INSTRUCTIONS FOR THE TASK →
Can you restate the records below word for word?

DATA ENTRIES →
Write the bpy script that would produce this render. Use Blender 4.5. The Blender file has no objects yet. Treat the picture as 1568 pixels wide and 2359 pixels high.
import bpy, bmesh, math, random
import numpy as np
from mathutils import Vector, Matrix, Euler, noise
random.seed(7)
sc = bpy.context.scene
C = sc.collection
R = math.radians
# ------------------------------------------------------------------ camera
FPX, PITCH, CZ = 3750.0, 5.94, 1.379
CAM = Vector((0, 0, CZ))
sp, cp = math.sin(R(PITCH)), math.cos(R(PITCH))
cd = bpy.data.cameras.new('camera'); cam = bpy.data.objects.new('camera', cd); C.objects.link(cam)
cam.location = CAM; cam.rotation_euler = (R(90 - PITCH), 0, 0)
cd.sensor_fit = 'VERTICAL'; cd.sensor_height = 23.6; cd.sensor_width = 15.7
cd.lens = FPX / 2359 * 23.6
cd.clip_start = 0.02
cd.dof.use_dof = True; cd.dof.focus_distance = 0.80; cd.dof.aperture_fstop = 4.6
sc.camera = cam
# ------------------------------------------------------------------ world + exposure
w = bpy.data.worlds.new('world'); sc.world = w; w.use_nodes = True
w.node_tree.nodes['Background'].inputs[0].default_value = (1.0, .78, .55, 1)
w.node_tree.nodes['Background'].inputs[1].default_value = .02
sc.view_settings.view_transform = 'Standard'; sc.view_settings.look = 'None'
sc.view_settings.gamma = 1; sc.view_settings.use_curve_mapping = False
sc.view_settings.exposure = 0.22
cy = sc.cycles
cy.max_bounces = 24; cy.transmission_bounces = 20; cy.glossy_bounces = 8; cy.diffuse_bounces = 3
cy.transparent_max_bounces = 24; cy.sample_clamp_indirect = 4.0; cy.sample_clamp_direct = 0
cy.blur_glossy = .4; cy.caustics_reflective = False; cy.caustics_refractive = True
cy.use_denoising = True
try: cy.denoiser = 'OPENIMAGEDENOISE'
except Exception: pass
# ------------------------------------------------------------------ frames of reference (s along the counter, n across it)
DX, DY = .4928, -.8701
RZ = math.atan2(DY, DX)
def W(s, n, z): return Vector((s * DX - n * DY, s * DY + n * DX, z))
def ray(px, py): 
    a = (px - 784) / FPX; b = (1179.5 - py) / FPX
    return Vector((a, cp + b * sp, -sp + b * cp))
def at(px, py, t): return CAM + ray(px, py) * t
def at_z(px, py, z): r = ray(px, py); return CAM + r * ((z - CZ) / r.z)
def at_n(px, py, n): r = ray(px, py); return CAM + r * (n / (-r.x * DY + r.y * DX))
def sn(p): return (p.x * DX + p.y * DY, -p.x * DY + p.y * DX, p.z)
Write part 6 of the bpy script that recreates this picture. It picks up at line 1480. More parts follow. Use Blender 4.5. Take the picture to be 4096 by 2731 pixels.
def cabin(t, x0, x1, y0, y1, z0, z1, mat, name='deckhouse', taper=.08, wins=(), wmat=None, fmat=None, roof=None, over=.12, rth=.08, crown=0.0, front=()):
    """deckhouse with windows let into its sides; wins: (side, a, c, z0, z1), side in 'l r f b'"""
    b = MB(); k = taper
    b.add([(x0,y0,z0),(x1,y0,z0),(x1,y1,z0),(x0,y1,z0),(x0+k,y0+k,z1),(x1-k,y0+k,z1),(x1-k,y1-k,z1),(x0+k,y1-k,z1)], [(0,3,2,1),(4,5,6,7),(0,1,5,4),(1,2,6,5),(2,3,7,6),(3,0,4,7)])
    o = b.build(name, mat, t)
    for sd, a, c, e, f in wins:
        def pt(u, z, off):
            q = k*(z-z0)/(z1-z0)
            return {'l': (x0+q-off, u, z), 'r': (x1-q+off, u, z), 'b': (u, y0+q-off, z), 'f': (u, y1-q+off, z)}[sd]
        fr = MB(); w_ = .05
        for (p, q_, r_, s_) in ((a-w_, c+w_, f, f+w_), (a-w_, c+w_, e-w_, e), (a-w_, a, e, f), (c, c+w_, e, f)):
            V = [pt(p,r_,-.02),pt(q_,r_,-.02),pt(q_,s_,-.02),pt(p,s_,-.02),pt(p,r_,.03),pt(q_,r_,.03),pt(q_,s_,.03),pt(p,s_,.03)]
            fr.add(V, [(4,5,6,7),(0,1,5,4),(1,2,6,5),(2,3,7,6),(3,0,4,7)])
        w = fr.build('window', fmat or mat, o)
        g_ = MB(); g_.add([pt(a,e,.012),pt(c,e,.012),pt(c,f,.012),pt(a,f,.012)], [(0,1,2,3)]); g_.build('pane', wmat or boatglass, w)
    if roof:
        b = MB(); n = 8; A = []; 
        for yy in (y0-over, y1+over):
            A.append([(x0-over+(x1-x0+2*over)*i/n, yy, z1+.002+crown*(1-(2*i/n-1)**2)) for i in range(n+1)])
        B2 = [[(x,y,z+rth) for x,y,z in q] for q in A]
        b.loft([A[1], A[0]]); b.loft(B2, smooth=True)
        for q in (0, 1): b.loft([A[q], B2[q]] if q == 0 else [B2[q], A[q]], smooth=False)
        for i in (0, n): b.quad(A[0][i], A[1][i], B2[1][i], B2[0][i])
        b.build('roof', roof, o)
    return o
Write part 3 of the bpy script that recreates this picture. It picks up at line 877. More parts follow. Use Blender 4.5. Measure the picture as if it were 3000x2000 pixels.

RESPONSE TO THIS EXERCISE →
Write the bpy script that would produce this render. Use Blender 4.5. The Blender file has no objects yet. Treat the picture as 1568 pixels wide and 2359 pixels high.
import bpy, bmesh, math, random
import numpy as np
from mathutils import Vector, Matrix, Euler, noise
random.seed(7)
sc = bpy.context.scene
C = sc.collection
R = math.radians
# ------------------------------------------------------------------ camera
FPX, PITCH, CZ = 3750.0, 5.94, 1.379
CAM = Vector((0, 0, CZ))
sp, cp = math.sin(R(PITCH)), math.cos(R(PITCH))
cd = bpy.data.cameras.new('camera'); cam = bpy.data.objects.new('camera', cd); C.objects.link(cam)
cam.location = CAM; cam.rotation_euler = (R(90 - PITCH), 0, 0)
cd.sensor_fit = 'VERTICAL'; cd.sensor_height = 23.6; cd.sensor_width = 15.7
cd.lens = FPX / 2359 * 23.6
cd.clip_start = 0.02
cd.dof.use_dof = True; cd.dof.focus_distance = 0.80; cd.dof.aperture_fstop = 4.6
sc.camera = cam
# ------------------------------------------------------------------ world + exposure
w = bpy.data.worlds.new('world'); sc.world = w; w.use_nodes = True
w.node_tree.nodes['Background'].inputs[0].default_value = (1.0, .78, .55, 1)
w.node_tree.nodes['Background'].inputs[1].default_value = .02
sc.view_settings.view_transform = 'Standard'; sc.view_settings.look = 'None'
sc.view_settings.gamma = 1; sc.view_settings.use_curve_mapping = False
sc.view_settings.exposure = 0.22
cy = sc.cycles
cy.max_bounces = 24; cy.transmission_bounces = 20; cy.glossy_bounces = 8; cy.diffuse_bounces = 3
cy.transparent_max_bounces = 24; cy.sample_clamp_indirect = 4.0; cy.sample_clamp_direct = 0
cy.blur_glossy = .4; cy.caustics_reflective = False; cy.caustics_refractive = True
cy.use_denoising = True
try: cy.denoiser = 'OPENIMAGEDENOISE'
except Exception: pass
# ------------------------------------------------------------------ frames of reference (s along the counter, n across it)
DX, DY = .4928, -.8701
RZ = math.atan2(DY, DX)
def W(s, n, z): return Vector((s * DX - n * DY, s * DY + n * DX, z))
def ray(px, py): 
    a = (px - 784) / FPX; b = (1179.5 - py) / FPX
    return Vector((a, cp + b * sp, -sp + b * cp))
def at(px, py, t): return CAM + ray(px, py) * t
def at_z(px, py, z): r = ray(px, py); return CAM + r * ((z - CZ) / r.z)
def at_n(px, py, n): r = ray(px, py); return CAM + r * (n / (-r.x * DY + r.y * DX))
def sn(p): return (p.x * DX + p.y * DY, -p.x * DY + p.y * DX, p.z)
Write part 6 of the bpy script that recreates this picture. It picks up at line 1480. More parts follow. Use Blender 4.5. Take the picture to be 4096 by 2731 pixels.
def cabin(t, x0, x1, y0, y1, z0, z1, mat, name='deckhouse', taper=.08, wins=(), wmat=None, fmat=None, roof=None, over=.12, rth=.08, crown=0.0, front=()):
    """deckhouse with windows let into its sides; wins: (side, a, c, z0, z1), side in 'l r f b'"""
    b = MB(); k = taper
    b.add([(x0,y0,z0),(x1,y0,z0),(x1,y1,z0),(x0,y1,z0),(x0+k,y0+k,z1),(x1-k,y0+k,z1),(x1-k,y1-k,z1),(x0+k,y1-k,z1)], [(0,3,2,1),(4,5,6,7),(0,1,5,4),(1,2,6,5),(2,3,7,6),(3,0,4,7)])
    o = b.build(name, mat, t)
    for sd, a, c, e, f in wins:
        def pt(u, z, off):
            q = k*(z-z0)/(z1-z0)
            return {'l': (x0+q-off, u, z), 'r': (x1-q+off, u, z), 'b': (u, y0+q-off, z), 'f': (u, y1-q+off, z)}[sd]
        fr = MB(); w_ = .05
        for (p, q_, r_, s_) in ((a-w_, c+w_, f, f+w_), (a-w_, c+w_, e-w_, e), (a-w_, a, e, f), (c, c+w_, e, f)):
            V = [pt(p,r_,-.02),pt(q_,r_,-.02),pt(q_,s_,-.02),pt(p,s_,-.02),pt(p,r_,.03),pt(q_,r_,.03),pt(q_,s_,.03),pt(p,s_,.03)]
            fr.add(V, [(4,5,6,7),(0,1,5,4),(1,2,6,5),(2,3,7,6),(3,0,4,7)])
        w = fr.build('window', fmat or mat, o)
        g_ = MB(); g_.add([pt(a,e,.012),pt(c,e,.012),pt(c,f,.012),pt(a,f,.012)], [(0,1,2,3)]); g_.build('pane', wmat or boatglass, w)
    if roof:
        b = MB(); n = 8; A = []; 
        for yy in (y0-over, y1+over):
            A.append([(x0-over+(x1-x0+2*over)*i/n, yy, z1+.002+crown*(1-(2*i/n-1)**2)) for i in range(n+1)])
        B2 = [[(x,y,z+rth) for x,y,z in q] for q in A]
        b.loft([A[1], A[0]]); b.loft(B2, smooth=True)
        for q in (0, 1): b.loft([A[q], B2[q]] if q == 0 else [B2[q], A[q]], smooth=False)
        for i in (0, n): b.quad(A[0][i], A[1][i], B2[1][i], B2[0][i])
        b.build('roof', roof, o)
    return o
Write part 3 of the bpy script that recreates this picture. It picks up at line 877. More parts follow. Use Blender 4.5. Measure the picture as if it were 3000x2000 pixels.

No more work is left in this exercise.